GEA: Was war es für ein Gefühl, zu wissen: Das war das letzte Mal?
Knut Kircher: Das Gefühl nach 90 Minuten war nicht wild. Klar schießen dir in der letzten Spielminute nochmal ein paar Gedanken durch den Kopf. Aber es war viel emotionaler beim Warmmachen. Da hast du mehr Zeit nachzudenken.
Über was?
Kircher: Du hörst deinen Namen. Du wirst ausführlich vorgestellt. Da gehst du in Erinnerung schon nochmal das ein oder andere Spiel oder Highlight, die ein oder andere Erinnerung durch. Es war ein viel bewegender Moment als die 90 Minuten danach. In denen bist du im Tunnel und versuchst alles nochmal so zu machen, dass du nach 90 Minuten sagen kannst: Hey komm, da ist heute nix angebrannt in deinem letzten Spiel. Du kannst also genüsslich und gemütlich in den Ruhestand gehen.
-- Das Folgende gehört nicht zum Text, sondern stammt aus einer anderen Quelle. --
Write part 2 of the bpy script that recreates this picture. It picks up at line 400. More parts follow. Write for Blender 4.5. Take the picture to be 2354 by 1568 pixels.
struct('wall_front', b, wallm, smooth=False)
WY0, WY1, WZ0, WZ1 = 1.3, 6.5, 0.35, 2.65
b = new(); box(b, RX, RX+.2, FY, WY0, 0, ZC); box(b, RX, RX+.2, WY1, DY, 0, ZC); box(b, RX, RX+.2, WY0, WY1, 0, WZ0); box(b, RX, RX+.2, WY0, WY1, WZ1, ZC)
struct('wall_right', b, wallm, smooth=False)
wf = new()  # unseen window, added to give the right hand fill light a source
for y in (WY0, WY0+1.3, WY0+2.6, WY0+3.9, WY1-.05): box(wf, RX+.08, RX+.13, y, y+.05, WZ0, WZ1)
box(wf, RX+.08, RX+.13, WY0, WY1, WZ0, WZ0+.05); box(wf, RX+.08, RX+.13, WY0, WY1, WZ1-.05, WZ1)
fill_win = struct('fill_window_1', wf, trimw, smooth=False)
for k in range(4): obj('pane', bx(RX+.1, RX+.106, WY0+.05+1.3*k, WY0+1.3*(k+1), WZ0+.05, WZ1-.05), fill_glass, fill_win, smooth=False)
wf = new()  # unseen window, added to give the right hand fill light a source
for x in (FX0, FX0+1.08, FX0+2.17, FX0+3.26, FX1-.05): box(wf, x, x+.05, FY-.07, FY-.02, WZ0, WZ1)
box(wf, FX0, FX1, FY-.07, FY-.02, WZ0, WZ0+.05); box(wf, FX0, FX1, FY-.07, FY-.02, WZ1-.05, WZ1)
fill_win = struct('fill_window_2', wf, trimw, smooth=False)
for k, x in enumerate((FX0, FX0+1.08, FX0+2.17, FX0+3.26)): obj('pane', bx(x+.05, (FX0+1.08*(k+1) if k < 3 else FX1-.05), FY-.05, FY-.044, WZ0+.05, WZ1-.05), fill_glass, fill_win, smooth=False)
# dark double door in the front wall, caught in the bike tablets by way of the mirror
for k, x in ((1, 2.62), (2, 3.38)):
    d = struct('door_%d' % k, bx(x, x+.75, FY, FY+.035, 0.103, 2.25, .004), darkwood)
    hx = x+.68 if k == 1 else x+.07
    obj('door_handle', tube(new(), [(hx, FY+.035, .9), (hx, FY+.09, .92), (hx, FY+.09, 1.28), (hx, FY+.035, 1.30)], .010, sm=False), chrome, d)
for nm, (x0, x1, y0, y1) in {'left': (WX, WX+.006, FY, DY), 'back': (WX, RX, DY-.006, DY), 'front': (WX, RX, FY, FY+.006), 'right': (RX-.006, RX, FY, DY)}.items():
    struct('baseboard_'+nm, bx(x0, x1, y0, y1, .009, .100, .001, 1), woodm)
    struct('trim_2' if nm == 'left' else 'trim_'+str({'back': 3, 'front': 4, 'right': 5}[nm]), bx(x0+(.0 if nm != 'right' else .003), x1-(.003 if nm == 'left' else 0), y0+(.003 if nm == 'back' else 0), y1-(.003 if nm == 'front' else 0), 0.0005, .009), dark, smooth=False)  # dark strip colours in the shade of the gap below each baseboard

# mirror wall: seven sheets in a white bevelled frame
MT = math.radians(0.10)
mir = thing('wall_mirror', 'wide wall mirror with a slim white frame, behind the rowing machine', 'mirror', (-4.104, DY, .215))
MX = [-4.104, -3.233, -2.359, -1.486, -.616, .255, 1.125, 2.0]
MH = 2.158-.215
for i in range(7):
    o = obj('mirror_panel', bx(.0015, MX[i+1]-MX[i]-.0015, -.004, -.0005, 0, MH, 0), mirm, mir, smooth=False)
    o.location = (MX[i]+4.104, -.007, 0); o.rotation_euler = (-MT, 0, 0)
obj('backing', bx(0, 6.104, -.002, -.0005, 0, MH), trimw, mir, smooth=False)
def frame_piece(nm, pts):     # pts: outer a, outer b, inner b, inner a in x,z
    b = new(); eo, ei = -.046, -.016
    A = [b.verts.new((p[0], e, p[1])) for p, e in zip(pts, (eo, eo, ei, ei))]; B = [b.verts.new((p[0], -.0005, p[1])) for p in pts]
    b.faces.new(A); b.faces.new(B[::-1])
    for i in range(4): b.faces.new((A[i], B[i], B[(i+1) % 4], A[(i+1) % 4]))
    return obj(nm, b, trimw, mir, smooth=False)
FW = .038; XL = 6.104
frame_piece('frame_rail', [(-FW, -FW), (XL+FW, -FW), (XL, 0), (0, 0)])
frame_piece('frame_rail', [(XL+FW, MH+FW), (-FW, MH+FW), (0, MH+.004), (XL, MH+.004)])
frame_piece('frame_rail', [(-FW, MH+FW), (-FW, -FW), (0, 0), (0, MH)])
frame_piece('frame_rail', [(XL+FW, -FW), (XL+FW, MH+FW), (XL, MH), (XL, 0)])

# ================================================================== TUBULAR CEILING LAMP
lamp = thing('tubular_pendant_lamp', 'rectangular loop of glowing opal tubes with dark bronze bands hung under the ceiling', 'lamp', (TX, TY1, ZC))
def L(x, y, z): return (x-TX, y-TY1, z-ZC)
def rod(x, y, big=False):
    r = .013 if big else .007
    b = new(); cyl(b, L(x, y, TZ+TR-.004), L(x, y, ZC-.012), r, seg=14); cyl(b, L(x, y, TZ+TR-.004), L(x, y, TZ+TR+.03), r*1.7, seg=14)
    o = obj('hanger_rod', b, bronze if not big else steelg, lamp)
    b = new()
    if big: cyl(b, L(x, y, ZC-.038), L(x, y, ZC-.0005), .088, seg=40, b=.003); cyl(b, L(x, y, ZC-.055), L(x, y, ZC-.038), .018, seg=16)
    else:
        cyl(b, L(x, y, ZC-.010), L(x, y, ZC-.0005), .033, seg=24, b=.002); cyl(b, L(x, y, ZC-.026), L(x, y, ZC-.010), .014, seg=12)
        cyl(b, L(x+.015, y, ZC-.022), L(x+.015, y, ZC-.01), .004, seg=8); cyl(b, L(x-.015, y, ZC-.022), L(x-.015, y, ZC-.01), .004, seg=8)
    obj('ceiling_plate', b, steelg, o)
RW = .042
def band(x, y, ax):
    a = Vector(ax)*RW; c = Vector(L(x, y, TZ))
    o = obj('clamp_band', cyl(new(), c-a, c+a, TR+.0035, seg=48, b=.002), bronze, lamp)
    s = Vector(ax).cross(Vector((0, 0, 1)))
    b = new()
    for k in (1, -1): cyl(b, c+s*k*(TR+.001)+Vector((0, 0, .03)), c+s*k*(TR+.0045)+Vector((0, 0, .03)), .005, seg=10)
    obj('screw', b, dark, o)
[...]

»Wenn alles über den Dialog mit den Spielern geht, dann war es ein perfektes Spiel«Das war sonst noch anders?
Kircher: Ich bin beim Rauslaufen nochmal Menschen wie Uli Hoeneß oder Franz Beckenbauer, Olli Kahn begegnet. Beim Reinlaufen nach dem Warmmachen habe ich noch mehr Legenden des FC Bayern gesehen. Und du merkst, mit denen allen standest du mal auf dem Platz. Michael Ballack, Mark van Bommel, Makaay, Lizarazu, Salihamidzic – mit denen hast du dich gemessen und duelliert. Duelliert im positiven Sinne. Jeder wollte sein Bestes auf dem Platz bringen.
Wie war die Gemütslage nach dem Schlusspfiff?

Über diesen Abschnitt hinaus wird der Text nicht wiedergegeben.